GIVEN MATERIAL -

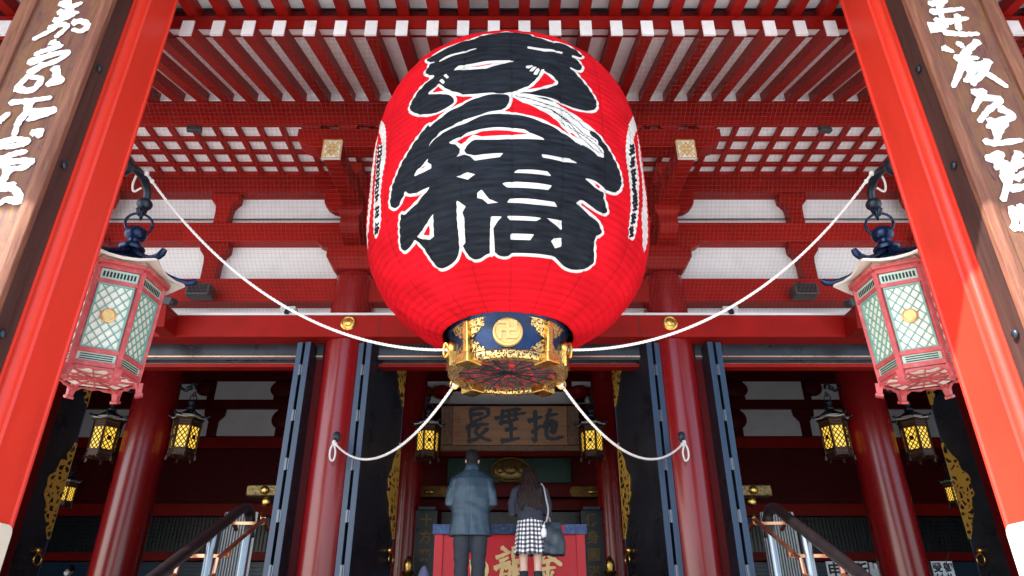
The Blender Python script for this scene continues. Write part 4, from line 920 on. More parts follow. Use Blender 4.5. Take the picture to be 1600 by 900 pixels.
    for nm, thr, col in (('sidewhite', 0, WHT), ('sidehair', .026, WHT), ('sidehair', .013, BLK), ('ink', .029, WHT), ('ink', 0, BLK), ('slit', 0, WHT), ('redslit', 0, RED), ('hair', .0065, BLK)): c_ = mix(less(nm, thr), c_, col)
    ta = n.new('ShaderNodeAttribute'); ta.attribute_name = 'sheet_tone'; tm = n.new('ShaderNodeMixRGB'); tm.blend_type = 'MULTIPLY'; tm.inputs[0].default_value = 1
    l.new(c_, tm.inputs[1]); l.new(ta.outputs['Color'], tm.inputs[2]); c_ = tm.outputs[0]
    l.new(c_, bs.inputs['Base Color']); bs.inputs['Roughness'].default_value = .8; bs.inputs['Specular IOR Level'].default_value = .12
    nb = n.new('ShaderNodeTexNoise'); nb.inputs['Scale'].default_value = 16; nb.inputs['Detail'].default_value = 6; l.new(tc.outputs['Object'], nb.inputs['Vector'])
    bp = n.new('ShaderNodeBump'); bp.inputs['Strength'].default_value = .25; bp.inputs['Distance'].default_value = .012; l.new(nb.outputs[0], bp.inputs['Height']); l.new(bp.outputs[0], bs.inputs['Normal'])
    link('paper_shade', me, m, t)
    # metal foot ring
    o = Vector((LCX, LCY, 0)); R = .565
    def cyl(a, z, h): return (o.x + (R+h)*math.sin(a), o.y - (R+h)*math.cos(a), z)
    b = MB(); b.lathe([(R-.03, 2.40), (R, 2.40), (R, 2.60), (R+.02, 2.70), (R+.07, 2.79), (R-.03, 2.78)], 72, o, cap=False); b.build('foot_ring', M['navy'], t, smooth=40)
    b = MB(); b.lathe([(R-.065, 2.36), (R-.055, 2.335), (R+.02, 2.335), (R+.045, 2.36), (R+.045, 2.40), (R+.02, 2.425), (R-.0, 2.43)], 72, o, cap=False); b.lathe([(R-.065,2.36),(R-.065,2.41)], 72, o, cap=False)
    b.build('gilt_rim', M['gold_fine'], t, smooth=40)
    b = MB(); b.lathe([(.001, 2.392), (R-.06, 2.392)], 60, o, cap=False)
    fm = mat('dark_grille_red_flecks', (.055,.032,.03), .6, var=.6, scale=6, dirt=(.75,.012,.015), dirt_amt=1.4, bump=.8, bscale=40)
    b.build('bottom_disc', fm, t, fix=False)
    b = MB()
    for k in range(16): a = k*math.pi/8; b.bar((o.x,o.y,2.386), (o.x+(R-.065)*math.cos(a), o.y+(R-.065)*math.sin(a), 2.386), .004, .006)
    for q in (.15,.28,.41): b.tube([(o.x+q*math.cos(a), o.y+q*math.sin(a), 2.385) for a in [k*2*math.pi/40 for k in range(41)]], .003, 6)
    b.build('bottom_grille', M['iron'], t)
    for ac in (.71, -.71, 2.43, -2.43):
        b = MB(); n_ = 16
        for (sgn) in (1, -1):
            for top in (1, 0):
                lo, hi = [], []
                for q in range(n_+1):
                    f = q/n_; a = ac + sgn*(.03+(.34 if sgn*ac < 0 else .46)*f); e = .165*(f**1.3)*(1+.12*math.sin(f*22))
                    if top: lo.append((a, 2.575+e if 2.575+e < 2.752 else 2.752)); hi.append((a, 2.757))
                    else: lo.append((a, 2.405)); hi.append((a, max(2.575-e, 2.41)))
                for q in range(n_):
                    zb = .03
                    v_ = [cyl(lo[q][0],lo[q][1],.001+.0), cyl(lo[q+1][0],lo[q+1][1],.001), cyl(hi[q+1][0],hi[q+1][1],.001), cyl(hi[q][0],hi[q][1],.001)]
                    g_ = .055 if top else .02
                    w_ = [cyl(lo[q][0],lo[q][1],.018), cyl(lo[q+1][0],lo[q+1][1],.018), cyl(hi[q+1][0],hi[q+1][1],g_), cyl(hi[q][0],hi[q][1],g_)]
                    b.add(v_+w_, [(0,1,2,3),(7,6,5,4),(0,4,5,1),(1,5,6,2),(2,6,7,3),(3,7,4,0)])
        b.build('gilt_wing', M['gold_fine'], t)
        b = MB(); b.bar(cyl(ac, 2.33, .04), cyl(ac, 2.757, .06), .07, .05, up=Vector((math.sin(ac), -math.cos(ac), 0)))
        b.bar(cyl(ac, 2.36, -.09), cyl(ac, 2.36, .115), .17, .10); b.build('gilt_strap', M['gold'], t, bevel=.012)
    for sg in (1, -1):
        a = sg*1.30
        b = MB(); b.ell(cyl(a, 2.60, .02), .06, .06, .08); b.tube([cyl(a+.03*math.cos(q), 2.57+.075*math.sin(q), .05+.05*math.sin(q*.5)) for q in [k*2*math.pi/18 for k in range(19)]], .016, 8)
        b.bar(cyl(a, 2.38, .025), cyl(a, 2.54, .025), .16, .07, up=Vector((math.sin(a), -math.cos(a), 0))); b.build('rope_lug', M['gold'], t, smooth=35)
        a = sg*2.0
        b = MB(); b.ell(cyl(a, 2.42, .04), .05, .05, .05); b.tube([cyl(a, 2.36+.05*math.sin(q), .05+.05*math.cos(q)) for q in [k*2*math.pi/14 for k in range(15)]], .012, 8); b.build('rope_lug', M['gold'], t, smooth=35)
    # medallion on the front
    b = MB(); b.lathe([(.143,0),(.143,.05),(.125,.062),(.115,.05),(.0,.05)], 48)
    b.v = [(o.x+x, o.y-R-.005-z, 2.585+y) for x,y,z in b.v]
    text_mb('卍', .21, lambda x,z,h: (o.x+x, o.y-R-.058-h, 2.585+z), b, .008, .012); md = b.build('medallion', M['gold_flat'], t, smooth=35)
    b = MB(); b.lathe([(LRE-.02,6.2),(LRE+.03,6.22),(LRE+.03,6.34),(.3,6.45),(.12,6.5),(.12,6.72)], 48, o); b.build('top_cap', M['navy'], t, smooth=40)
    return t
great_lantern()

# ------------------------------------------------------------------ ropes
def rope(p0, p1, sag, name, label, group, tail0=None, r=.0155):
    p0 = Vector(p0); p1 = Vector(p1); pts = []
    for k in range(41):
        f = k/40; p = p0.lerp(p1, f); p.z -= sag*4*f*(1-f); pts.append(p)
    n_ = max(60, int((p1-p0).length/.02)); b = MB()
    for q in range(3):                                # three laid strands
        st3 = []
        for i in range(n_+1):
            f = i/n_; p = p0.lerp(p1, f); p.z -= sag*4*f*(1-f); a = f*(p1-p0).length/.085*2*math.pi*.6 + q*2*math.pi/3
            d = (p1-p0).normalized(); x_ = d.cross(Vector((0,0,1))).normalized(); y_ = d.cross(x_); st3.append(p + (x_*math.cos(a)+y_*math.sin(a))*r*.5)
        b.tube(st3, r*.56, 6)
    b.ell(pts[0], r*1.9, r*1.9, r*2.2, 10, 6); b.ell(pts[-1], r*1.9, r*1.9, r*2.2, 10, 6); b.ell(pts[1], r*1.5, r*1.5, r*1.8, 10, 6)
    if tail0: b.tube(catmull([pts[0]] + [pts[0] + Vector(q) for q in tail0], 8), r*.8, 8)
    o = b.build(name, M['rope'], None, smooth=True); return tag(o, label, 'rope', group)
for s in (-1, 1):
    w_ = 'left' if s < 0 else 'right'
    rope((s*4.17, 6.40, 4.74), (LCX+s*.60, 6.44, 2.58), .57, 'guy_rope', f'long white rope sagging from the {w_} pillar hook to the foot of the red lantern', 'long white ropes', [(s*.08,-.02,-.02),(s*.16,.06,-.10),(s*.15,.1,-.18),(s*.05,.06,-.16)])
    rope((s*2.455, 9.52, 2.42), (LCX+s*.555, 6.83, 2.35), .47, 'tether_rope', f'short white rope hanging from the {w_} red column to the lantern rim', 'short white ropes', [(s*.035,-.02,-.10),(s*.03,-.02,-.22),(-s*.02,-.02,-.26),(-s*.04,-.02,-.15),(-s*.01,-.02,-.04)], .016)

# ------------------------------------------------------------------ carved name boards on the porch pillars
def px7(s_, sc_, ox, Y):
    out = []
    for tok in s_.split():
        x, y = map(float, tok.split(',')); p = at(ox + x/sc_, y/sc_, Y); out.append((p.x, p.z))
    return out
LEFT = ["240,12 275,28 318,14","262,-10 280,42","232,48 305,52","215,82 262,70 290,58","255,52 215,110 135,155","195,112 242,98 262,108 222,146","288,90 322,85 345,104 318,124 288,118",
 "205,166 226,184 165,204 142,216","188,196 242,180","115,246 200,216 262,206 228,236 150,264 112,282","170,252 120,290 66,345","66,345 105,356 140,344 160,310 118,302","215,265 226,296 188,330","188,330 242,318 214,292",
 "44,402 110,396 198,384","116,402 104,440 74,480 58,530","116,442 208,430 186,446 112,470","0,562 58,546 110,556 60,572 0,577","128,522 160,514 154,536","-5,478 35,446",
 "-5,628 58,602 102,594","0,642 60,632 122,630 88,656 18,662","30,672 10,722 58,720","-5,732 60,742 76,790 30,780 -5,800"]
RIGHT = ["125,16 185,6","130,46 190,40 245,34","165,10 160,42 185,102","122,96 165,92 192,86","150,72 185,130","122,114 172,112","190,82 262,70","225,58 230,112","188,122 245,128 302,126",
 "176,178 208,192","230,160 246,176","302,154 262,190 224,222","220,216 300,216","262,190 236,262 210,322","240,252 290,236 270,290 254,302","270,250 286,316","300,242 346,230","340,226 320,270 288,306","308,258 360,290 406,322",
 "285,346 322,340 300,380 284,412","320,362 386,370 340,410 308,450","385,402 432,432 370,452 338,472","350,442 370,502","400,452 380,490 370,522","328,524 372,532 462,520",
 "338,592 386,570 370,626","368,606 412,610 394,650 406,680","456,568 430,620 394,742","430,622 480,598","440,662 480,642","420,702 480,690","430,770 440,842","430,842 470,846","462,762 480,860"]
for s in (-1, 1):
    YB_ = 5.02
    t = thing('pillar_board', ['tall weathered wooden board with white brush writing on the left pillar', 'tall weathered wooden board with white brush writing on the right pillar, sunlit lower down'][s > 0], 'signboard', (s*4.62, 5.3, 1.25), 'carved boards on the pillars')
    xi = abs(at(160, 0, YB_).x); xo = abs(at(62, 0, YB_).x); xi2 = abs(at(180, 0, YB_).x); xo2 = abs(at(38, 0, YB_).x)
    z0, z1 = 1.3, 6.75
    def X(a): return s*a
    b = MB(); b.box(*sorted((X(xi), X(xo))), YB_, YB_+.16, z0, z1); b.build('board', M['wood'], t)
    b = MB()
    for a, c_ in ((xi2, xi), (xo, xo2)):
        lo, hi = min(a, c_), max(a, c_); mid = (lo+hi)/2
        b.prism([(X(lo), YB_-.03), (X(mid), YB_-.055), (X(hi), YB_-.03), (X(hi), YB_+.03), (X(lo), YB_+.03)], lambda p,q,h: (p, q, h), z0-.08, z1+.08)
    for z in (z0-.08, z1): b.box(*sorted((X(xi)-s*.0, X(xo))), YB_-.035, YB_+.03, z, z+.08)
    b.build('frame', M['wood_frame'], t, bevel=.008)
    b = MB(); rr = random.Random(5)
    for k, q in enumerate(LEFT if s < 0 else RIGHT):
        pts = px7(q, 2.5 if s < 0 else 2.369, 0 if s < 0 else 1400, YB_-.004)
        stroke(b, pts, .076, lambda x,z,h: (x, YB_-.004-h, z), rr, taper=.25, lift=.004, step=.0004)
    bk = MB(); bk.box(*sorted((X(xi2)+s*.012, X(xo2)-s*.012)), YB_+.162, YB_+.26, z0-.06, z1+.06); bk.box(*sorted((X(xi2)+s*.012, X(xi)+s*.01)), YB_+.031, YB_+.161, z0-.06, z1+.06); bk.box(*sorted((X(xo)-s*.01, X(xo2)-s*.012)), YB_+.031, YB_+.161, z0-.06, z1+.06)
    bk.build('shade_backing', M['wood_recess_shade'], t)  # dark brown colour paints in the shade of the recess beside the board
    b.build('white_characters', M['whitepaint'], t)
    for z in (5.1, 3.9, 2.2):
        b = MB(); b.box(*sorted((X(xi2)+s*.06, X(xi2)+s*.5)), YB_+.19, 5.365, z-.05, z+.05)
        b.ell((X(xi2)-s*.012, YB_+.12, z), .022, .036, .042, 12, 8); b.build('iron_bracket', M['iron'], t, smooth=40)
    # notice on the inner face of the pillar
    b = MB(); r_ = .07; y0, y1, zt, zb = 5.47, 5.91, .81, .22
    poly = [(y0, zb), (y1, zb)] + [(y1-r_+r_*math.cos(a), zt-r_+r_*math.sin(a)) for a in (0,.4,.8,1.2,1.57)] + [(y0+r_-r_*math.sin(a), zt-r_+r_*math.cos(a)) for a in (0,.4,.8,1.2,1.57)]
    b.prism(poly, lambda a,c_,h: (s*(PXI-.003-h), a, c_), 0, .018)
    nb = b.build('notice_panel', M['cream'], None, bevel=.003)
    tag(nb, ['cream notice with rounded corners fixed low on the shaded left pillar', 'cream notice with rounded corners fixed low on the sunlit right pillar'][s > 0], 'notice', 'notices on the pillars')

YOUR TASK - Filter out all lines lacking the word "from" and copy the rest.

FULL ANSWER -
The Blender Python script for this scene continues. Write part 4, from line 920 on. More parts follow. Use Blender 4.5. Take the picture to be 1600 by 900 pixels.
    rope((s*4.17, 6.40, 4.74), (LCX+s*.60, 6.44, 2.58), .57, 'guy_rope', f'long white rope sagging from the {w_} pillar hook to the foot of the red lantern', 'long white ropes', [(s*.08,-.02,-.02),(s*.16,.06,-.10),(s*.15,.1,-.18),(s*.05,.06,-.16)])
    rope((s*2.455, 9.52, 2.42), (LCX+s*.555, 6.83, 2.35), .47, 'tether_rope', f'short white rope hanging from the {w_} red column to the lantern rim', 'short white ropes', [(s*.035,-.02,-.10),(s*.03,-.02,-.22),(-s*.02,-.02,-.26),(-s*.04,-.02,-.15),(-s*.01,-.02,-.04)], .016)